Oak Park resident Shapiro’s previous novel, 2016’s The Sun In Your Eyes,chronicled the enchantments and disenchantments of intense female friendship, and The Summer Demands feels like a logical extension of similarly intricate themes of intimacy and vulnerability ... material that could become lurid and crude...or even glib and cliché comes across, thanks to Shapiro’s skill, as complicated and affecting, compassionate and humane ... A gorgeously written story of late youth and early middle age, the novel makes the delicate argument that maybe a person can come of age at any age — that maybe everyone is always coming of age all the time.
Building the novel around just a handful of characters gives it the compression of a play and allows Shapiro...to focus on subtle shifts in relationships. For readers who like thoughtful women’s fiction.
Through Emily, Shapiro demonstrates a person that resides within us all, somewhere. A person who — in this world — it is frighteningly easy to feel the force of ... an entangled and continuous flow of thought that builds and builds and never really reaches climax. Never attains resolution. And it is through this methodological recoiling, and through Emily, that Deborah Shapiro is able to ask questions. The kinds that swell inside people. The kinds that become unwritten through languages of avoidance. But questions that, every so often, refuse suppression. That burn ... Shapiro seems more concerned with the actual practice of asking. These questions, left unanswered — as well as the conversations and actions of the characters, and the characters themselves — reverberate inside the novel. Which becomes, like summer, a container: full of busy yet static energy, moving in various directions, struggling to settle and waiting to be released ... feels like an arousal of urgency.
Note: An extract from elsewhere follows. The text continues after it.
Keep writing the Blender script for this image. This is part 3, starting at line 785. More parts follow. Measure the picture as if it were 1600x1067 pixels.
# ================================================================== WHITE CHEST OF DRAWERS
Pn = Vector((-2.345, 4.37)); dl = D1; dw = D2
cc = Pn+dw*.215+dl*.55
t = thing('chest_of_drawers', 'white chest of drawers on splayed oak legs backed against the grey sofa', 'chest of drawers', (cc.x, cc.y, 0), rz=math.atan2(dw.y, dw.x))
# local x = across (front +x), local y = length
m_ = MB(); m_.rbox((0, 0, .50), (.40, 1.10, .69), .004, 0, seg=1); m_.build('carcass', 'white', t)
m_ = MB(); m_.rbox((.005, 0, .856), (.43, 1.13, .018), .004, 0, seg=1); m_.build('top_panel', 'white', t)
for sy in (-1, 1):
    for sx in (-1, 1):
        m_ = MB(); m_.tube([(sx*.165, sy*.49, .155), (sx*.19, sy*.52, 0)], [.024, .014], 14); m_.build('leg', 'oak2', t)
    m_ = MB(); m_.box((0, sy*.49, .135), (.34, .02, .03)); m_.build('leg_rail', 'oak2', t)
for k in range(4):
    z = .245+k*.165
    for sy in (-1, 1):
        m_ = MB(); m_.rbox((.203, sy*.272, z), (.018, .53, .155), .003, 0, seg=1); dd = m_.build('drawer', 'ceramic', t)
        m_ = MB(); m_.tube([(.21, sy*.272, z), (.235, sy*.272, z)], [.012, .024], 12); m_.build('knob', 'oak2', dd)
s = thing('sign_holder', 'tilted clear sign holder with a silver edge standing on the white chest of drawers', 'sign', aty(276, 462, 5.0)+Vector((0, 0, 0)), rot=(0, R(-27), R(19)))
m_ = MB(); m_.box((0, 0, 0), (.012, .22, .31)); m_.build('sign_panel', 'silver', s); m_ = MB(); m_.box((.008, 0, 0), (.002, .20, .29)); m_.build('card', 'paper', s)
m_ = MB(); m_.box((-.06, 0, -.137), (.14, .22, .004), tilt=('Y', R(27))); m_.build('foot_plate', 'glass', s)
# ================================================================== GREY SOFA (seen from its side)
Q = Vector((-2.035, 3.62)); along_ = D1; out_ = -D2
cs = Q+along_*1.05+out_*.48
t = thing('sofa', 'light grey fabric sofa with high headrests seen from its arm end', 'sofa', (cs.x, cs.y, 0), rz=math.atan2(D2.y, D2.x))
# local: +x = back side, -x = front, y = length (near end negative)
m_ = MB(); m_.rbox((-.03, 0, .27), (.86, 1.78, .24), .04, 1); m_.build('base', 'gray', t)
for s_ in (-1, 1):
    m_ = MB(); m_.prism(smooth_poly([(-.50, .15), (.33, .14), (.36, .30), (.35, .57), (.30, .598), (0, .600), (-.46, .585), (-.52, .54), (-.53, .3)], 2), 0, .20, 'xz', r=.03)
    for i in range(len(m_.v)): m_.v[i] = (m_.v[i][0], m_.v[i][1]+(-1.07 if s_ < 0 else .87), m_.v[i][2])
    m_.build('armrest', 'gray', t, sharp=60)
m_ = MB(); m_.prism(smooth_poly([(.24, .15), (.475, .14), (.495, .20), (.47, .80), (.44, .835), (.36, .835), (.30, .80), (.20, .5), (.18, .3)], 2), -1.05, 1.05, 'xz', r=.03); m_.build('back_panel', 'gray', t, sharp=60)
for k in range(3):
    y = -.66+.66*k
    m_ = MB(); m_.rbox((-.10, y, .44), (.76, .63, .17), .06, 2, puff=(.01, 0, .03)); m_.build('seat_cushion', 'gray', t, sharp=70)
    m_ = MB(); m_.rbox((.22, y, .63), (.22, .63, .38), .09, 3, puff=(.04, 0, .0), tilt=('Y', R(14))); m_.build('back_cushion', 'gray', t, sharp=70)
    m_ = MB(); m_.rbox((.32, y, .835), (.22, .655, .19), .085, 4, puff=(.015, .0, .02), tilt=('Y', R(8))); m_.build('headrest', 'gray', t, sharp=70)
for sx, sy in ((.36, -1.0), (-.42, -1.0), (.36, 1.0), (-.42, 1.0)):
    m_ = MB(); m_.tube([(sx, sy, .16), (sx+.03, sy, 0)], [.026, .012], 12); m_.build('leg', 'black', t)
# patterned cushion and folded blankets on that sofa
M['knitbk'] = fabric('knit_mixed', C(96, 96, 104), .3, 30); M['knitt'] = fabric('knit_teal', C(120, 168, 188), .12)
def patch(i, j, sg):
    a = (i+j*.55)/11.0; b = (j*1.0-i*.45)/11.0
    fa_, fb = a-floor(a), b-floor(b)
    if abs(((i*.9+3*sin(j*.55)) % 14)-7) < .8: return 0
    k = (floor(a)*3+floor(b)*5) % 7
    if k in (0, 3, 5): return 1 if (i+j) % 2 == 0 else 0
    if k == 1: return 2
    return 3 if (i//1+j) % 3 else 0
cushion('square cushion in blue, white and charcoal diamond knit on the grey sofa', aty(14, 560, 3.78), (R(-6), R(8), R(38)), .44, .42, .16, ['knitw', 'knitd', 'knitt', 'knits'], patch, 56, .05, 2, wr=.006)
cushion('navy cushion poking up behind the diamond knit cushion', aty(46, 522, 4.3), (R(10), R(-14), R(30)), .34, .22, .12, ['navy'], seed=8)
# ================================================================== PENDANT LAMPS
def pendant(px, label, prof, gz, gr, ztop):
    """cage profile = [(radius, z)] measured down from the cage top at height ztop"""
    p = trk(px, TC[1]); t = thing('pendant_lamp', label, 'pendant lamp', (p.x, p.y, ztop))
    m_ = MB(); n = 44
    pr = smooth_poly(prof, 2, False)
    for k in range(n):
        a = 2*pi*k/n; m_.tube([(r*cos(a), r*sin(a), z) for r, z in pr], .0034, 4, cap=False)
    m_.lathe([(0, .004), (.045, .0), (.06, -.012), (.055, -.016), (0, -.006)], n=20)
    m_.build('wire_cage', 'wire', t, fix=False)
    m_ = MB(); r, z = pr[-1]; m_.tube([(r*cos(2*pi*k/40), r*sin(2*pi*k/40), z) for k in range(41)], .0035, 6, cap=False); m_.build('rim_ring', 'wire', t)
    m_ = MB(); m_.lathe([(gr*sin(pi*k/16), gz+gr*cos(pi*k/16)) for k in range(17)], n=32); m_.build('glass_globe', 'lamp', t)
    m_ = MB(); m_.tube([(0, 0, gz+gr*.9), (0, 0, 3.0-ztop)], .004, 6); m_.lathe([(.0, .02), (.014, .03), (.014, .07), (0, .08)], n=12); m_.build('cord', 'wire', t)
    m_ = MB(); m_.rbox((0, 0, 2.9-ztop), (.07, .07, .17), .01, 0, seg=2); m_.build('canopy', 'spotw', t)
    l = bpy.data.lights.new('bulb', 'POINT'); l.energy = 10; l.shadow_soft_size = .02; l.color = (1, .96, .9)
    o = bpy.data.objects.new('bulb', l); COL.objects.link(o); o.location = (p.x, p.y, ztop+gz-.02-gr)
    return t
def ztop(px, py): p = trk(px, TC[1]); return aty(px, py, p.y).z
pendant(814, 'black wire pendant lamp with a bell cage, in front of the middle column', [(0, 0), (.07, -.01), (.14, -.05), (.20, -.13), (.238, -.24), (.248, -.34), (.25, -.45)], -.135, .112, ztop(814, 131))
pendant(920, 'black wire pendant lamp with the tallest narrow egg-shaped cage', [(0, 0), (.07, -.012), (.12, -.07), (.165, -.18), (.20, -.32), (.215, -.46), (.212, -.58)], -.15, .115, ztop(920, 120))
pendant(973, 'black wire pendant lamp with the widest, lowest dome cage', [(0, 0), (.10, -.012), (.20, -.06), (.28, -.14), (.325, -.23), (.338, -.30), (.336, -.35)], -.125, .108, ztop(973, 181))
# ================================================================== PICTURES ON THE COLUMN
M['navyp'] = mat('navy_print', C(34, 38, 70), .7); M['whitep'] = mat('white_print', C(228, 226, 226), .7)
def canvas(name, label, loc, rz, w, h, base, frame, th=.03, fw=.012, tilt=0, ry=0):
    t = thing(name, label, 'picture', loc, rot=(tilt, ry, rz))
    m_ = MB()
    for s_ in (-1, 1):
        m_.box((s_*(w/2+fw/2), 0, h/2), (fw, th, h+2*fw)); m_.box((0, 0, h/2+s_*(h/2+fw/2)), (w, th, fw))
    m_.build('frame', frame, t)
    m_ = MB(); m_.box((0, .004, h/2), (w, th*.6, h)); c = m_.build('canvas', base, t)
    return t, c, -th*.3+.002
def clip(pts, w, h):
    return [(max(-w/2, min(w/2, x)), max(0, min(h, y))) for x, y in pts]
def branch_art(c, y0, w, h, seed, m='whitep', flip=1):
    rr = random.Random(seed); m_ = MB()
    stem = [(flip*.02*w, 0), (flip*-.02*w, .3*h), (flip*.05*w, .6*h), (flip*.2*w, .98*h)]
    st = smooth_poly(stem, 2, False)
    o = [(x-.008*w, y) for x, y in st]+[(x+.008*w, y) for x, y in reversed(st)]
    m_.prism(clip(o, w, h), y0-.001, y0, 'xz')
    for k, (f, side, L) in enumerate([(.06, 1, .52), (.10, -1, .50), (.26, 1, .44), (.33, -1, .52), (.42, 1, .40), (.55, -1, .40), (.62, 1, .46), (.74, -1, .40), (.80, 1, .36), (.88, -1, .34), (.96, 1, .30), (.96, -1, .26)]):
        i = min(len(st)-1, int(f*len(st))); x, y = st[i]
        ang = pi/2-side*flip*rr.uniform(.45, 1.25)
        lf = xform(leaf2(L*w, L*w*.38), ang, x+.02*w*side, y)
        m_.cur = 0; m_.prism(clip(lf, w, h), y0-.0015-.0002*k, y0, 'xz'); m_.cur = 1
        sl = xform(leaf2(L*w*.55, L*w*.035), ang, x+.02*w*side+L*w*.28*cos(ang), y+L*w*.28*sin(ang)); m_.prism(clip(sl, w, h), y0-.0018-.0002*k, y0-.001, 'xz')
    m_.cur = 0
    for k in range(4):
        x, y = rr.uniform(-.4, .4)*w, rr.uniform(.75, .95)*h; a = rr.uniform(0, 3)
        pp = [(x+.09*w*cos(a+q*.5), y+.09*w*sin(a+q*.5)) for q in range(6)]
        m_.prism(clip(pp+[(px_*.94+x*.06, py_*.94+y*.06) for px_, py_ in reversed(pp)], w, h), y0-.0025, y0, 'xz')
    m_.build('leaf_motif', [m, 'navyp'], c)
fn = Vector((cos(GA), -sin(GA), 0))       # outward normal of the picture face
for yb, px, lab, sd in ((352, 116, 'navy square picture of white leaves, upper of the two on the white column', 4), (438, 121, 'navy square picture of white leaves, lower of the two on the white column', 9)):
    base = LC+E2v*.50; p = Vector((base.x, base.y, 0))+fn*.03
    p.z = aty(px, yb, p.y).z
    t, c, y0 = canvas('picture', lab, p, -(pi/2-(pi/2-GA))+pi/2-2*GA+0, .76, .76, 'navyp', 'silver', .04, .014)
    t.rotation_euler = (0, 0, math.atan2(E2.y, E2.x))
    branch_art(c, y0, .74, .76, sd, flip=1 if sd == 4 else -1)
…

Emily is a sympathetic protagonist, a woman who is beginning to feel doors closing in her life even though she doesn't feel like an 'adult.' Stella is no less captivating, embodying youthful freedom and vulnerability. Together, they make for an electrifying duo, and the strange and blurred relationship that emerges between them is charged to the point of creating an edge-of-your-seat tension. While the plot can feel low-stakes, the emotional connection between the two women is captivating and complex.
Shapiro grapples with not uncommon themes, but unfortunately doesn’t bring much new to the table. Shapiro is a thoughtful and capable writer and perfectly renders the arc of a summer affair, but there’s a tepidness to the book that lets it down.